> _Supplied material_:
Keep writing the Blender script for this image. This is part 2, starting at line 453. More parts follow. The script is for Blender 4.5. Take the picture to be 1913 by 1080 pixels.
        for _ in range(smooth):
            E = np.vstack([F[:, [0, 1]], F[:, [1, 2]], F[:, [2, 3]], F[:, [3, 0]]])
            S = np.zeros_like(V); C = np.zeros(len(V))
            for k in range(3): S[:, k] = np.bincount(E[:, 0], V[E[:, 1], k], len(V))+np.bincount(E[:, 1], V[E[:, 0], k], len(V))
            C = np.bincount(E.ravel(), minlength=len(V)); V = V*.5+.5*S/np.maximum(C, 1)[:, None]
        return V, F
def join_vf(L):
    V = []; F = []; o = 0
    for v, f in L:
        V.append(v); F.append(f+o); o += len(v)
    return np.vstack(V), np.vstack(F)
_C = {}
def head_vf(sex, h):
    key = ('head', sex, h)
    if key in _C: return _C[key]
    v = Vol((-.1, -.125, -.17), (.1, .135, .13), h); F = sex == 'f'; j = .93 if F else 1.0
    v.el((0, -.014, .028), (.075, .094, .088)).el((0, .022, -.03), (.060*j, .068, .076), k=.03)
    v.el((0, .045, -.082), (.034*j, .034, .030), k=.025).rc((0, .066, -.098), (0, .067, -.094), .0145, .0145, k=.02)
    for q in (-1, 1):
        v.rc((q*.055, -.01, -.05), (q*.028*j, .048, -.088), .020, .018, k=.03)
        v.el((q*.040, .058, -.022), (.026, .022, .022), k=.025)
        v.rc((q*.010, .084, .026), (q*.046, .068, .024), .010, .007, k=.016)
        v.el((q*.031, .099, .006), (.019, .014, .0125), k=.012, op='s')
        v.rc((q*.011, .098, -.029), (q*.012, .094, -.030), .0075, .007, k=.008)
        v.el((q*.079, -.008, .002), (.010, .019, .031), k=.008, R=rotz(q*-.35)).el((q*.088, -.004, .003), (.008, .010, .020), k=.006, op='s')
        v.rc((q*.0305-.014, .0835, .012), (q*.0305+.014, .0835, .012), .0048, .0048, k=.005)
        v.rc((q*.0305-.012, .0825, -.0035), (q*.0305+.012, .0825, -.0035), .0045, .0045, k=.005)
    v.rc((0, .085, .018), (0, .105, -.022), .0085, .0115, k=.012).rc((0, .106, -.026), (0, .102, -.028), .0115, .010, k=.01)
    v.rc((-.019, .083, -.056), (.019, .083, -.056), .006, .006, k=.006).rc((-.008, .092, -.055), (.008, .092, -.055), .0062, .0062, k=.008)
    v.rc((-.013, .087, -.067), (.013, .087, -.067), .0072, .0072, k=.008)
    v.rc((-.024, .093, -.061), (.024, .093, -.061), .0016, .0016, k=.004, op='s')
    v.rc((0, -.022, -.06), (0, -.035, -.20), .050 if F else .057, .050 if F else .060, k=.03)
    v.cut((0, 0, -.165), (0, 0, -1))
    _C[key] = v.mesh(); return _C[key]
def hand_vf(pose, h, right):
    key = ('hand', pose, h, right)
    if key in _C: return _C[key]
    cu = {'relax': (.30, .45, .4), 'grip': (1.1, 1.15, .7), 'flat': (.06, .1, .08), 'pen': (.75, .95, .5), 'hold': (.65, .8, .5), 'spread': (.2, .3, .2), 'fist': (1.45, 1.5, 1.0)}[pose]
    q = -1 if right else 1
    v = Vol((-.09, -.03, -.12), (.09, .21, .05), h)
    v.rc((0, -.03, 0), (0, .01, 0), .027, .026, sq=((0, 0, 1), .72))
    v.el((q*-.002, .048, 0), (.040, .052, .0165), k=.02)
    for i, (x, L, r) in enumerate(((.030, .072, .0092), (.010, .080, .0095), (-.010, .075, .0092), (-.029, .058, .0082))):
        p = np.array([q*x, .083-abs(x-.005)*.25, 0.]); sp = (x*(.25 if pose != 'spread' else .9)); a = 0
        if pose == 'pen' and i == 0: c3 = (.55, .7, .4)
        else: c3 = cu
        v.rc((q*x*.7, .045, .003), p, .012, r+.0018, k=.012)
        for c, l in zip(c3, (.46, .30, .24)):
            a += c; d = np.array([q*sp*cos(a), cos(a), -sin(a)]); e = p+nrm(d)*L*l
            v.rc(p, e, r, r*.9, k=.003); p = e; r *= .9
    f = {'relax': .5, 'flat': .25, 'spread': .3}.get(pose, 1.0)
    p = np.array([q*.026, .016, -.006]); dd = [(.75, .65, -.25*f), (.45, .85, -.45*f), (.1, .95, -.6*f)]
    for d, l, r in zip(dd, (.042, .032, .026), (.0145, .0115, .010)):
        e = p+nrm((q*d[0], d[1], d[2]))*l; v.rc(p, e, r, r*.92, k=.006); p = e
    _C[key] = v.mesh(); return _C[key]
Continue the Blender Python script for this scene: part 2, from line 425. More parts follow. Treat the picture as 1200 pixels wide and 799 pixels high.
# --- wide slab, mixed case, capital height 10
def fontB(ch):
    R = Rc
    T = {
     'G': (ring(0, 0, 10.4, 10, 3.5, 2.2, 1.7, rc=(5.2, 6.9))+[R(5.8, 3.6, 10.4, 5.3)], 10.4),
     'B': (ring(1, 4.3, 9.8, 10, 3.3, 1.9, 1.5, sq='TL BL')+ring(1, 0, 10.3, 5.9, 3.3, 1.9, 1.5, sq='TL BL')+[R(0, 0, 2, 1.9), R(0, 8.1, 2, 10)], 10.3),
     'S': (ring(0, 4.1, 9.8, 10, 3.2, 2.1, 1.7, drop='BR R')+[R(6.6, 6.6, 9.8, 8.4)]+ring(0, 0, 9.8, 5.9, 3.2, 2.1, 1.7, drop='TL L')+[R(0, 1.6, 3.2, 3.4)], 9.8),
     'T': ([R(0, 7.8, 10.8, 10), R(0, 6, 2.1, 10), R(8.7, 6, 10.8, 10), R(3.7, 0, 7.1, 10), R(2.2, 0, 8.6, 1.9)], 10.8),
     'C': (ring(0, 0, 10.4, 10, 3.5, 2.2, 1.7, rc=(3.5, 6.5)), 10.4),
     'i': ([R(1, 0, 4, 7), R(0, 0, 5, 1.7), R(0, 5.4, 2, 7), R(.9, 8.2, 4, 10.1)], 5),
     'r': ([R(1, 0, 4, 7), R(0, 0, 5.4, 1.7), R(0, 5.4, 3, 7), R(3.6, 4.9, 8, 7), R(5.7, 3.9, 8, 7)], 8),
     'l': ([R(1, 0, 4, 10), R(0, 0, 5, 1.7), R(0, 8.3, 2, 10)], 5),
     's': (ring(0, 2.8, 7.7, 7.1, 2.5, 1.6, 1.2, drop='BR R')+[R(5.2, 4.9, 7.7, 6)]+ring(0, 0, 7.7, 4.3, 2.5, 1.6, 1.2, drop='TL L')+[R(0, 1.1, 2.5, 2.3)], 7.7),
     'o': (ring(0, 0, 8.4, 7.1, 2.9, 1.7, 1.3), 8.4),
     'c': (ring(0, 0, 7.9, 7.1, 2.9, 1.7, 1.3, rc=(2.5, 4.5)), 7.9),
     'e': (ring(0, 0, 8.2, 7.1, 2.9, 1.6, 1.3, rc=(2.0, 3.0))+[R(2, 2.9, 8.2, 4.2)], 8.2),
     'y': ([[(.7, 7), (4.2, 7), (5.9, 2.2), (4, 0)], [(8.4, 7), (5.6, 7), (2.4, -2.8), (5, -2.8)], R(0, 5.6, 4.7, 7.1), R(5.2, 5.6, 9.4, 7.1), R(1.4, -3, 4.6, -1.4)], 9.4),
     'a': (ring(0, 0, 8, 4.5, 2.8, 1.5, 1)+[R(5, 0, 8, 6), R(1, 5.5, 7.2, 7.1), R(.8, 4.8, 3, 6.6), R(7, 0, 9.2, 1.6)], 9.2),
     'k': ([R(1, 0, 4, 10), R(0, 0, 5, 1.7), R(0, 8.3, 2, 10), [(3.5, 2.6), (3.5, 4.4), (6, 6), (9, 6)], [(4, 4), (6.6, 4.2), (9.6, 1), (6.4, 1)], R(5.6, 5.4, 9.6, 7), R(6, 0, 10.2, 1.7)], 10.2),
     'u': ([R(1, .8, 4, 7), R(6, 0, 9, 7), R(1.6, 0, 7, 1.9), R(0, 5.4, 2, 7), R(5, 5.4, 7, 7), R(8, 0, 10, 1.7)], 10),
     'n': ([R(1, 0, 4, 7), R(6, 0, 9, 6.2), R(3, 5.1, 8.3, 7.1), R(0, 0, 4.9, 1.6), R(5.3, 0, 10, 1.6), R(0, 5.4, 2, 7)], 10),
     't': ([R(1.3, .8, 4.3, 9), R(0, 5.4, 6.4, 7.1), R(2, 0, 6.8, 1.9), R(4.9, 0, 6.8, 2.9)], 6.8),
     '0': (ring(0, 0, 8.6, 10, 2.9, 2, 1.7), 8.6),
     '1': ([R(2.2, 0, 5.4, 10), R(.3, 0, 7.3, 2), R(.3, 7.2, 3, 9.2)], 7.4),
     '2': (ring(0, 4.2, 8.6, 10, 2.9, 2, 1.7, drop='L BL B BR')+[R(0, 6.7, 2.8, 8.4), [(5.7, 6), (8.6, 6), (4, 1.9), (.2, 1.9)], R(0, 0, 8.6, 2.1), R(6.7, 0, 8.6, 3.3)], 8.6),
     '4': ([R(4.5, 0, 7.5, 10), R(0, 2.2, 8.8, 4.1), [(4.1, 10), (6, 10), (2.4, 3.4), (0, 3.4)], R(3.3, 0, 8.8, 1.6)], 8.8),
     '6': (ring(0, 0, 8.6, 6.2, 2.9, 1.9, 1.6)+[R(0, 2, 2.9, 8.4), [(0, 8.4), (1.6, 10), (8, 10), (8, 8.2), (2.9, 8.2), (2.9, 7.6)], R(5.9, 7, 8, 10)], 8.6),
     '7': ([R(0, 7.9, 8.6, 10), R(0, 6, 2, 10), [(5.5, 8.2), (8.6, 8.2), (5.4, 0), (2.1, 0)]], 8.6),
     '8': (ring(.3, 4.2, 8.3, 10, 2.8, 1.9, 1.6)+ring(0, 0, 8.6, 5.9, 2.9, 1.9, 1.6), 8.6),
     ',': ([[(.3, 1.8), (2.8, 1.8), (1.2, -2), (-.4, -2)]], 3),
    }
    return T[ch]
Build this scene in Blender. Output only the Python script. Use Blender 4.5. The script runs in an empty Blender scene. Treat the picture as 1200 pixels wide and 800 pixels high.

> _What the task asks_: Find every line in the records above that holds the word "scene", and copy each one.

> _Exercise output_:
Continue the Blender Python script for this scene: part 2, from line 425. More parts follow. Treat the picture as 1200 pixels wide and 799 pixels high.
Build this scene in Blender. Output only the Python script. Use Blender 4.5. The script runs in an empty Blender scene. Treat the picture as 1200 pixels wide and 800 pixels high.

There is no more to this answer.